Why did you write a novel about Toole instead of a biography?
I originally proposed a biography to an agent, Andrew Wylie, who was very enthusiastic about the idea. He was sure he could get a large advance. In the end, though, there simply wasn’t enough information, and my coauthor and I realized it had to be done as a nonfiction novel. We had to fill in the backstory on how Toole came to create his highly unusual hero, Ignatius J. Reilly.
How did you divide the writing between you and your coauthor?
I outlined each chapter. Jodee, who is based in Chicago, would write a first draft, then I’d edit and rewrite from New York. We talked to family members and from their shorthand responses we wrote the dialogue between Toole and his mother and others. It took us three years.
You treat Robert Gottlieb, the Simon & Schuster editor who encouraged Toole and ultimately rejected A Confederacy of Dunces, with great sympathy. Why so?
Gottlieb deserves credit for recognizing that there was something important there, but he had no idea how sensitive Toole was. After he rejected A Confederacy of Dunces, he assumed Toole would go elsewhere. But the tragedy is that Toole didn’t do that. He was too discouraged to pursue other publishers.
The book mentions a forgotten 1968 novel, Superworm, which Gottlieb edited and highly touted just before moving to Knopf. Did you read it?
No, but Jodee did. She didn’t think it was very good.
Why did you invent a fictional journalist to research Toole’s life?

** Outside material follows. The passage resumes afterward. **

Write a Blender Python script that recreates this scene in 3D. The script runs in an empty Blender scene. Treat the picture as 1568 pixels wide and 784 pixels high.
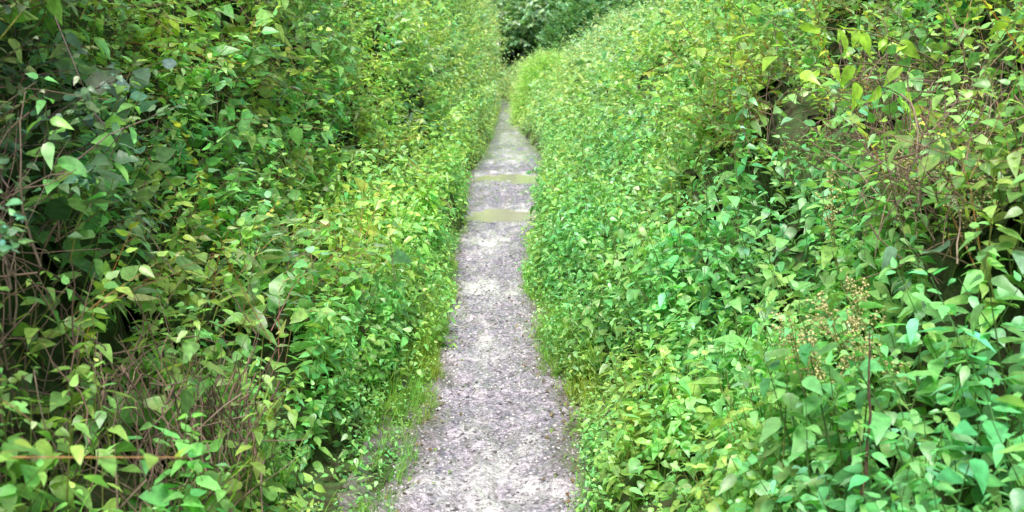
import bpy, math, numpy as np
from mathutils import Vector
rng=np.random.default_rng(7)
sc=bpy.context.scene
sc.view_settings.view_transform='Standard'
try: sc.view_settings.look='None'
except Exception: pass
sc.view_settings.exposure=0

# ---------------------------------------------------------------- noise
def _h(ix,iy,iz,seed):
    n=(ix*73856093)^(iy*19349663)^(iz*83492791)^(seed*2654435761 & 0x7fffffff)
    n=(n^(n>>13))*1274126177 & 0x7fffffff
    n=(n^(n>>16))&0xffff
    return n/65535.0
def vnoise(x,y,z,seed=0):
    x=np.asarray(x,float);y=np.asarray(y,float);z=np.asarray(z,float)
    x,y,z=np.broadcast_arrays(x,y,z)
    fx=np.floor(x);fy=np.floor(y);fz=np.floor(z)
    ix=fx.astype(np.int64)+1000;iy=fy.astype(np.int64)+1000;iz=fz.astype(np.int64)+1000
    u=x-fx;v=y-fy;w=z-fz
    u=u*u*(3-2*u);v=v*v*(3-2*v);w=w*w*(3-2*w)
    r=0
    for a in (0,1):
        for b in (0,1):
            for c in (0,1):
                r=r+_h(ix+a,iy+b,iz+c,seed)*(u if a else 1-u)*(v if b else 1-v)*(w if c else 1-w)
    return r*2-1
def fbm(x,y,z,seed=0,o=3):
    r=0;a=1;f=1
    for i in range(o):
        r=r+a*vnoise(x*f,y*f,z*f,seed+i*17);a*=.5;f*=2.03
    return r/1.6
def nrm(v): return v/np.maximum(np.linalg.norm(v,axis=-1,keepdims=True),1e-9)
def rvec(n): return rng.normal(size=(n,3))

# ---------------------------------------------------------------- mesh accumulation
class Acc:
    def __init__(s): s.v=[];s.f=[];s.c=[];s.n=0
    def add(s,v,f,c):
        s.v.append(v.astype(np.float32));s.f.append((f+s.n).astype(np.int32))
        s.c.append(np.clip(c,0,1).astype(np.float32));s.n+=len(v)
    def obj(s,name,mat,smooth=False,parent=None):
        v=np.concatenate(s.v);f=np.concatenate(s.f);c=np.concatenate(s.c)
        me=bpy.data.meshes.new(name)
        me.vertices.add(len(v));me.vertices.foreach_set('co',v.ravel())
        me.loops.add(len(f)*3);me.loops.foreach_set('vertex_index',f.ravel())
        me.polygons.add(len(f));me.polygons.foreach_set('loop_start',np.arange(len(f),dtype=np.int32)*3)
        me.update(calc_edges=True)
        if smooth: me.polygons.foreach_set('use_smooth',np.ones(len(f),bool))
        ca=me.color_attributes.new('Col','FLOAT_COLOR','POINT')
        ca.data.foreach_set('color',np.concatenate([c,np.ones((len(c),1),np.float32)],1).ravel())
        me.materials.append(mat)
        o=bpy.data.objects.new(name,me);sc.collection.objects.link(o)
        if parent: o.parent=parent
        print(name,len(v),len(f))
        return o

# ---------------------------------------------------------------- materials
def newmat(name):
    m=bpy.data.materials.new(name);m.use_nodes=True
    nt=m.node_tree;nt.nodes.clear()
    return m,nt,nt.nodes,nt.links
def leafmat(name,rough=.42,trans=.35,spec=.5,tt=(1.5,1.5,.5)):
    m,nt,N,L=newmat(name)
    out=N.new('ShaderNodeOutputMaterial')
    at=N.new('ShaderNodeAttribute');at.attribute_name='Col'
    tc=N.new('ShaderNodeTexCoord')
    no=N.new('ShaderNodeTexNoise');no.inputs['Scale'].default_value=45;no.inputs['Detail'].default_value=2
    L.new(tc.outputs['Object'],no.inputs['Vector'])
    mr=N.new('ShaderNodeMapRange');mr.inputs[1].default_value=.3;mr.inputs[2].default_value=.7
    mr.inputs[3].default_value=.75;mr.inputs[4].default_value=1.28
    L.new(no.outputs['Fac'],mr.inputs[0])
    vm=N.new('ShaderNodeVectorMath');vm.operation='SCALE'
    L.new(at.outputs['Color'],vm.inputs[0]);L.new(mr.outputs[0],vm.inputs['Scale'])
    p=N.new('ShaderNodeBsdfPrincipled');p.inputs['Roughness'].default_value=rough
    p.inputs['Specular IOR Level'].default_value=spec
    L.new(vm.outputs[0],p.inputs['Base Color'])
    t=N.new('ShaderNodeBsdfTranslucent')
    v2=N.new('ShaderNodeVectorMath');v2.operation='MULTIPLY';v2.inputs[1].default_value=tt
    L.new(vm.outputs[0],v2.inputs[0]);L.new(v2.outputs[0],t.inputs['Color'])
    mx=N.new('ShaderNodeMixShader');mx.inputs[0].default_value=trans
    L.new(p.outputs[0],mx.inputs[1]);L.new(t.outputs[0],mx.inputs[2])
    L.new(mx.outputs[0],out.inputs['Surface'])
    return m
M_leaf=leafmat('leaf',.38,.44,.9,(1.45,1.4,.8))
M_grass=leafmat('grass_blade',.5,.4,.35)
M_far=leafmat('far_leaf',.6,.35,.3)
def barkmat():
    m,nt,N,L=newmat('bark')
    out=N.new('ShaderNodeOutputMaterial')
    at=N.new('ShaderNodeAttribute');at.attribute_name='Col'
    no=N.new('ShaderNodeTexNoise');no.inputs['Scale'].default_value=60
    tc=N.new('ShaderNodeTexCoord');L.new(tc.outputs['Object'],no.inputs['Vector'])
    mr=N.new('ShaderNodeMapRange');mr.inputs[3].default_value=.5;mr.inputs[4].default_value=1.5
    L.new(no.outputs['Fac'],mr.inputs[0])
    vm=N.new('ShaderNodeVectorMath');vm.operation='SCALE'
    L.new(at.outputs['Color'],vm.inputs[0]);L.new(mr.outputs[0],vm.inputs['Scale'])
    p=N.new('ShaderNodeBsdfPrincipled');p.inputs['Roughness'].default_value=.8
    L.new(vm.outputs[0],p.inputs['Base Color']);L.new(p.outputs[0],out.inputs['Surface'])
    return m
M_bark=barkmat()

# ---------------------------------------------------------------- leaf templates
def leafgeo(L,W,fold,curl,lod):
    if lod==2:
        st=np.array([0,.1,.25,.42,.6,.8,1.]);hw=np.array([0,.36,.5,.47,.36,.18,0])*rng.uniform(.88,1.12,7)
        k=len(st)
        y=np.concatenate([st,st[1:-1],st[1:-1]])*L
        x=np.concatenate([0*st,-hw[1:-1],hw[1:-1]])*W
        z=np.concatenate([0*st,np.abs(hw[1:-1])*fold,np.abs(hw[1:-1])*fold])*W
        z=z+np.concatenate([0*st,rng.normal(size=5)*.035,rng.normal(size=5)*.035])*W
        f=[]
        for b,fl in ((k,0),(k+k-2,1)):
            q=[[0,1,b]]
            for i in range(k-3):
                q+=[[i+1,i+2,b+i+1],[i+1,b+i+1,b+i]]
            q+=[[k-2,k-1,b+k-3]]
            f+=[[a,c,d] if fl else [a,d,c] for a,c,d in q]
        f=np.array(f)
    elif lod==0:
        y=np.array([0,.22,.22,.58,.58,1,.28,.62])*L
        x=np.array([0,-.5,.5,-.38,.38,0,0,0])*W
        z=np.array([0,fold,fold,fold*.8,fold*.8,0,0,0])*W
        f=np.array([[0,6,1],[6,7,3],[6,3,1],[7,5,3],[0,2,6],[6,2,4],[6,4,7],[7,4,5]])
    else:
        y=np.array([0,.38,.38,1])*L;x=np.array([0,-.5,.5,0])*W;z=np.array([0,fold,fold,0])*W
        f=np.array([[0,3,1],[0,2,3]])
    z=z-curl*(y/L)**2*L
    return np.stack([x,y,z],1),f
def frame(d,up):
    d=d/np.linalg.norm(d);x=np.cross(d,up);x/=max(np.linalg.norm(x),1e-6);z=np.cross(x,d)
    return np.stack([x,d,z],1)
def tube(pts,rads,k=4):
    pts=np.asarray(pts,float);n=len(pts)
    t=nrm(np.gradient(pts,axis=0));ref=np.array([.31,.17,.93])
    if abs(t[0]@ref)>.9: ref=np.array([1,.1,0.])
    a=nrm(np.cross(t,ref));b=np.cross(t,a)
    an=np.arange(k)*2*math.pi/k
    v=(pts[:,None]+ (a[:,None]*np.cos(an)[None,:,None]+b[:,None]*np.sin(an)[None,:,None])*np.asarray(rads)[:,None,None]).reshape(-1,3)
    f=[]
    for i in range(n-1):
        for j in range(k):
            p=i*k+j;q=i*k+(j+1)%k
            f+= [[p,q,q+k],[p,q+k,p+k]]
    return v,np.array(f)
class Tmpl:
    def __init__(s): s.v=[];s.f=[];s.c=[];s.n=0
    def add(s,v,f,c):
        s.v.append(v);s.f.append(f+s.n);s.c.append(np.tile(np.asarray(c,float),(len(v),1)));s.n+=len(v)
    def fin(s): s.v=np.concatenate(s.v);s.f=np.concatenate(s.f);s.c=np.concatenate(s.c);return s
def leafcol(b=1.):
    k=b*rng.uniform(.65,1.35);yl=rng.uniform(-.2,.45)
    w=.25 if rng.uniform()<.08 else 0
    return np.array([k*(1+yl+2*w),k*(1+.12*yl+w),k*(1-.3*yl+4*w)])
def t_nettle(lod,h=.5,nodes=7,LL=.092):
    T=Tmpl();a0=rng.uniform(0,6.28)
    bend=rng.normal(size=2)*.07;wr=rng.uniform(.42,.68);LL=LL*rng.uniform(.75,1.15)
    P=lambda u:np.array([bend[0]*u*u,bend[1]*u*u,h*u])
    if lod!=1:
        v,f=tube([P(0),P(.5),P(1)],[.003,.0025,.001],3);T.add(v,f,(1.1,.6,.6))
    for i in range(nodes):
        u=.28+.72*(i/(nodes-1))**.9
        s=(1-.6*((u-.28)/.72)**2)*LL
        for k in (0,1):
            a=a0+i*math.pi/2+k*math.pi+rng.normal()*.3
            el=rng.uniform(-.55,.2)+(.5 if i==nodes-1 else 0)
            d=np.array([math.cos(a)*math.cos(el),math.sin(a)*math.cos(el),math.sin(el)])
            R=frame(d,np.array([0,0,1.])+rng.normal(size=3)*.3)
            v,f=leafgeo(s*rng.uniform(.75,1.2),s*wr*rng.uniform(.85,1.15),rng.uniform(.05,.3),rng.uniform(.05,.5),lod)
            v=v@R.T+P(u)+d*s*.2
            T.add(v,f,leafcol(.72+.55*u))
    return T.fin()
def t_sprig(lod,h=.34,n=12,LL=.06,asp=.58,droop=.5):
    T=Tmpl();c=rng.normal(size=2)*.06;asp=asp*rng.uniform(.85,1.15)
    P=lambda u:np.array([c[0]*u*u,-abs(c[1])*u*u,h*u])
    if lod!=1:
        v,f=tube([P(0),P(.5),P(1)],[.003,.002,.001],3);T.add(v,f,(1.6,.55,1.0))
    for i in range(n):
        u=.15+.85*i/(n-1);s=LL*rng.uniform(.6,1.25)*(1-.3*u)
        sd=1 if i%2 else -1
        d=np.array([sd*rng.uniform(.4,1),-rng.uniform(-.2,1)*droop*1.3,rng.uniform(.2,.9)])
        R=frame(d,np.array([0,1,0.5])+rng.normal(size=3)*.45)
        v,f=leafgeo(s,s*asp*rng.uniform(.85,1.15),rng.uniform(.05,.3),rng.uniform(0,.4),lod)
        v=v@R.T+P(u)+rng.normal(size=3)*.012
        T.add(v,f,leafcol(.78+.45*u))
    return T.fin()
def t_grass(n=9,h=.28,w=.0032,spread=.6):
    T=Tmpl()
    for i in range(n):
        a=rng.uniform(0,6.28);hh=h*rng.uniform(.5,1.2);s=spread*rng.uniform(.2,1.2)
        d=np.array([math.cos(a),math.sin(a),0]);sd=np.array([-d[1],d[0],0])*w
        o=rng.normal(size=3)*.03;o[2]=0
        p=[o+d*s*hh*u*u+np.array([0,0,hh*(u-.35*s*u*u)]) for u in (0,.4,.75,1)]
        v=np.array([p[0]-sd,p[0]+sd,p[1]-sd,p[1]+sd,p[2]-sd*.7,p[2]+sd*.7,p[3]])
        f=np.array([[0,1,3],[0,3,2],[2,3,5],[2,5,4],[4,5,6]])
        T.add(v,f,leafcol(1.))
    return T.fin()
def instance(acc,T,pos,g,scale,col,roll=None,up=False):
    n=len(pos)
    if n==0:return
    g=nrm(g)
    if up: r=np.tile(np.array([0,0,1.]),(n,1))+rvec(n)*.25; x=nrm(np.cross(r,g))
    else: x=nrm(np.cross(g,rvec(n)))
    y=np.cross(g,x)
    M=np.stack([x,y,g],2)*np.asarray(scale)[:,None,None]
    v=np.einsum('nij,vj->nvi',M,T.v)+pos[:,None,:]
    nv=len(T.v)
    f=T.f[None]+(np.arange(n)*nv)[:,None,None]
    c=col[:,None,:]*T.c[None]
    acc.add(v.reshape(-1,3),f.reshape(-1,3),c.reshape(-1,3))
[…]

To cover all the later history after Toole killed himself in 1969, in particular all the failed efforts to make a movie of A Confederacy of Dunces. John Belushi was the first actor selected to play Ignatius, but he died. Other actors had similar bad luck. Then there’s the story of Thelma Toole, the author’s mother. She submitted the manuscript eight times before she finally hand-delivered it to Walker Percy. Percy being a Southern gentleman, he felt he had to at least read a few pages. And of course, it was Percy who ensured that it was published in 1980 by LSU Press.
In your research, did you come across evidence of a lost manuscript, as suggested at the end of the book?
That part’s not made up. It came from a couple of different sources—family members who were aware that Toole kept a manuscript in his bedroom closet. It was apparently thrown out when his parents sold the New Orleans house and moved.